Ultrasonic investigation of the interaction of hydrogen-dislocations in copper crystals

In this paper we present experimental data of ultrasonic velocity and attenuation obtained in a high purity crystalline sample of copper hydrogenated by gaseous charge. The sample is oriented in the 〈1 1 1〉 crystallographic direction and aged for this work in three stages between 64 and 97 days. The results indicate that the hydrogen is mainly segregated at the dislocation core, inhibiting the hydrogen Snoek–Köster relaxations verified at earlier ageing stages. Despite this, a contribution to viscosity in the kink-chain resonance is provided by the mobile hydrogen in the dislocation core by its side movement along the dislocation line. At temperatures at which the hydrogen begins to freeze in the lattice the geometrical kinks find a gradual increase on the hindering of their movements along dislocation lines, becoming immobile when the hydrogen is completely frozen in the crystal, anchoring the dislocations in short loops. Although the viscosity associated with the mobile hydrogen is removed, the resonance associated with geometrical kinks is not completely cancelled.
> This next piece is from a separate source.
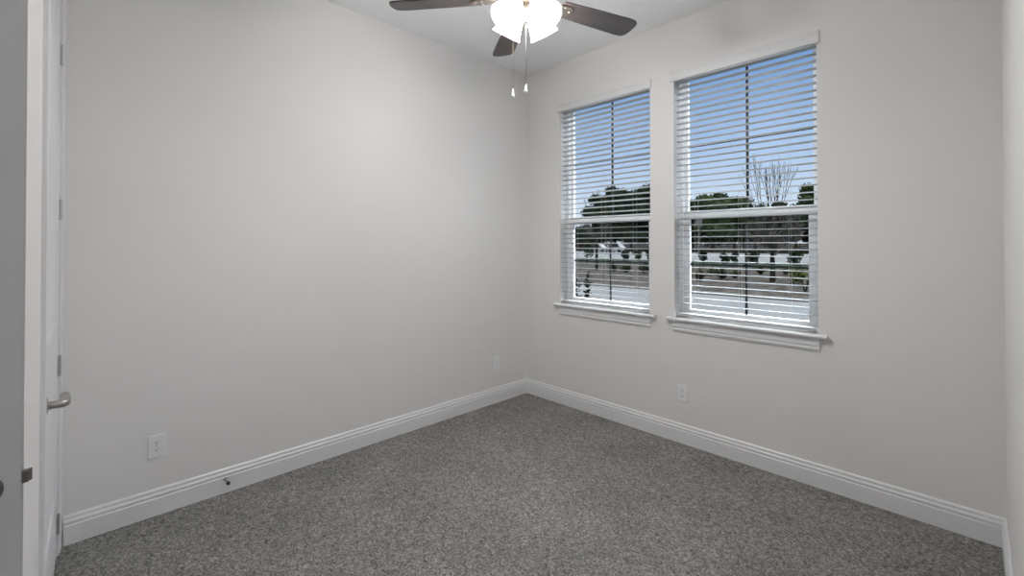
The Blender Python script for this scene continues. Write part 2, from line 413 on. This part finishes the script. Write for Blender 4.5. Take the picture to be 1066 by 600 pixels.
# ------------------------------------------------------------------ ceiling fan
FX, FY = 1.529, -1.591
FAN = tag(empty('ceiling_fan', (FX, FY, HC)), 'five-blade ceiling fan with dark walnut blades and four lit white glass shades', 'ceiling fan')
def FB(w, n, mt, par=None):
    return w.xf(Matrix.Translation((0, 0, -HC)) if par is None or par is FAN else Matrix.Identity(4)).build(n, mt, par or FAN)
FB(MB().lathe([(.0, HC), (.068, HC), (.068, HC-.012), (.060, HC-.040), (.035, HC-.062), (.014, HC-.068), (0, HC-.068)]), 'canopy', M_FANM)
FB(MB().tube([(0, 0, HC-.06), (0, 0, 2.79)], .0125, 16), 'downrod', M_FANM)
FB(MB().lathe([(0, 2.815), (.03, 2.815), (.045, 2.80), (.095, 2.785), (.125, 2.755), (.132, 2.70), (.125, 2.655), (.10, 2.625), (.07, 2.615), (0, 2.615)], n=48), 'motor_housing', M_FANM)
FB(MB().lathe([(0, 2.616), (.060, 2.616), (.064, 2.60), (.062, 2.575), (.045, 2.565), (.030, 2.558), (0, 2.557)]), 'switch_housing', M_FANM)
FB(MB().lathe([(0, 2.56), (.026, 2.56), (.030, 2.545), (.034, 2.53), (.026, 2.510), (.012, 2.497), (.012, 2.488), (.016, 2.482), (.010, 2.472), (0, 2.470)]), 'light_kit_hub', M_FANM)
CAMF = math.atan2(FW.y, FW.x)
BZ = 2.592
for k, deg in enumerate((28, 101, 174, 246, 318)):
    a = CAMF - math.pi/2 + math.radians(deg)
    rot = Matrix.Rotation(a, 4, 'Z') @ Matrix.Translation((0, 0, BZ)) @ Matrix.Rotation(math.radians(-11), 4, 'X')
    # outline of the blade: narrow root, wide rounded tip
    ol = [(.20, -.052), (.36, -.060), (.60, -.068), (.638, -.064), (.655, -.052), (.662, -.030), (.664, .0), (.662, .030), (.655, .052), (.638, .064), (.60, .068), (.36, .060), (.20, .052), (.192, .03), (.192, -.03)]
    w = MB(); n = len(ol)
    w.add([(x, y, .003) for x, y in ol] + [(x, y, -.003) for x, y in ol], [tuple(range(n)), tuple(reversed(range(n, 2*n)))] + [(i, n+i, n+(i+1) % n, (i+1) % n) for i in range(n)])
    me = w.build('blade', M_BLADE, FAN); me.matrix_local = Matrix.Translation((0, 0, -HC)) @ rot
    w = MB()
    pl = [(.085, -.016), (.15, -.014), (.19, -.030), (.235, -.036), (.262, -.018), (.27, 0), (.262, .018), (.235, .036), (.19, .030), (.15, .014), (.085, .016)]
    n = len(pl)
    w.add([(x, y, -.0035) for x, y in pl] + [(x, y, -.009) for x, y in pl], [tuple(range(n)), tuple(reversed(range(n, 2*n)))] + [(i, n+i, n+(i+1) % n, (i+1) % n) for i in range(n)])
    w.tube([(.06, 0, .03), (.09, 0, .012), (.12, 0, -.006)], .012, 10)
    for sx, sy in ((.215, .02), (.215, -.02), (.25, 0)):
        w.lathe([(0, -.012), (.005, -.0115), (.006, -.009)], (sx, sy, 0), (0, 0, 1), 10)
    w.build('blade_iron', M_FANM, me)
TH_S = math.radians(36)
for k, deg in enumerate((45, 135, 225, 315)):
    a = CAMF - math.pi/2 + math.radians(deg)
    h = Vector((math.cos(a), math.sin(a), 0)); ax = h*math.sin(TH_S) - Vector((0, 0, math.cos(TH_S)))
    neck = h*.058 + Vector((0, 0, 2.562-HC))
    w = MB().tube([Vector((0, 0, 2.535-HC))+h*.02, Vector((0, 0, 2.56-HC))+h*.035, neck-ax*.022, neck-ax*.005], [.009, .009, .011, .012], 12)
    w.lathe([(.012, -.02), (.024, -.014), (.027, .0), (.027, .012), (.0235, .014)], neck, ax, 24)
    w.build('lamp_arm', M_FANM, FAN)
    prof = [(.0245, .006), (.030, .014), (.040, .028), (.050, .046), (.056, .066), (.059, .088), (.063, .108), (.069, .122), (.0735, .130),
            (.0715, .130), (.067, .121), (.061, .107), (.057, .087), (.054, .066), (.048, .047), (.038, .030), (.028, .016), (.022, .008)]
    sh = MB().lathe(prof, neck, ax, 40).build('lamp_shade', M_SHADE, FAN)
    w = MB().lathe([(0, .008), (.012, .010), (.013, .026), (.018, .036), (.0255, .050), (.0295, .066), (.0285, .080), (.022, .093), (.011, .100), (0, .102)], neck, ax, 24)
    w.build('light_bulb', M_BULB, FAN)
def chain(dx, dy, z0, z1):
    top = Vector((dx, dy, z0-HC)); w = MB()
    w.tube([top, (dx, dy, z1-HC+.04)], .0007, 6)
    n = int((z0-z1)/.010)
    for i in range(n):
        z = z0-HC-.006-i*.010
        w.lathe([(0, .0013), (.0010, .0009), (.0013, 0), (.0010, -.0009), (0, -.0013)], (dx, dy, z), (0, 0, 1), 6)
    c = w.build('pull_chain', M_FANM, FAN)
    MB().lathe([(0, .044), (.003, .043), (.004, .036), (.006, .026), (.0085, .014), (.0085, .006), (.005, .001), (0, 0)], (dx, dy, z1-HC), (0, 0, 1), 16).build('chain_pull', M_ACRYL, c)
lat = RT
chain(0, 0, 2.475, 2.136)
pp = lat*(-.061) + Vector((FW.x, FW.y, 0))*.045
MB().tube([pp*.4+Vector((0, 0, 2.59-HC)), pp+Vector((0, 0, 2.588-HC))], .004, 8).build('chain_arm', M_FANM, FAN)
chain(pp.x, pp.y, 2.59, 2.130)

# ------------------------------------------------------------------ blinds
def blind(x0, x1, tilt, label, extra_bracket=False):
    xa, xb = x0+.006, x1-.006
    B = tag(empty('window_blind', ((x0+x1)/2, .03, HEAD)), label, 'blind', 'white blinds in the two windows')
    T = Matrix.Translation(-B.location)
    def P(w, n, mt): return w.xf(T).build(n, mt, B)
    VP = [(0, 0), (.016, 0), (.018, .006), (.018, .046), (.021, .052), (.021, .064), (.017, .070), (0, .070)]
    P(MB().prism(VP, (x0-.022, -.0006, 2.603), (x1+.014, -.0006, 2.603), (0, -1, 0), (0, 0, 1)), 'valance', M_VAL)
    P(MB().box((xa, .006, 2.628), (xb, .050, HEAD-.002), .002), 'head_rail', M_SLAT)
    w = MB(); zt, zb, pitch = 2.597, .955, .0433
    n = int((zt-zb)/pitch)+1
    yc = .032
    for i in range(n):
        z = zt - i*pitch
        prof = []
        for s in range(7):
            t = -1+s/3; prof.append((t*.0235, .0018*(1-t*t)+.0013))
        for s in range(7):
            t = 1-s/3; prof.append((t*.0235, .0018*(1-t*t)-.0013))
        ca, sa = math.cos(tilt), math.sin(tilt)
        pr = [(a*ca-b*sa, a*sa+b*ca) for a, b in prof]      # first axis towards the room (-y)
        w.prism(pr, (xa, yc, z), (xb, yc, z), (0, -1, 0), (0, 0, 1))
    P(w, 'slats', M_SLAT)
    P(MB().box((xa, yc-.026, .902), (xb, yc+.026, .924), .004), 'bottom_rail', M_SLAT)
    for fx in (.17, .5, .83):
        x = x0+(x1-x0)*fx
        w = MB()
        for yy in (yc-.0275, yc+.0275):
            w.tube([(x, yy, .915), (x, yy, 2.63)], .0006, 6)
        w.box((x-.008, yc-.012, .9005), (x+.008, yc+.012, .9025))
        P(w, 'ladder_cord', M_CORD)
    for xx in (xa-.002, xb+.002):
        P(MB().box((xx-.003, yc-.028, .8985), (xx+.003, yc+.028, .927), .001), 'end_cap', M_VINYL)
    return B
blind(*WIN[0], math.radians(5.0), 'white horizontal blind in the farther window, next to the room corner')
blind(*WIN[1], math.radians(1.5), 'white horizontal blind in the nearer, larger window toward the right wall')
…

The interaction of hydrogen-dislocation can be fully described in terms of kinks in dislocations.

Research highlights
► Original ultrasonic data on hydrogenated copper aged ≥64 days are presented.
► The interpretation was realized in terms of kinks in dislocations.
► A hydrogen viscosity is assumed added to phonon viscosity.
► An evidence of high hydrogen mobility along dislocation core is found.
► A depinning process is observed if the sample temperature exceeds 100 °C.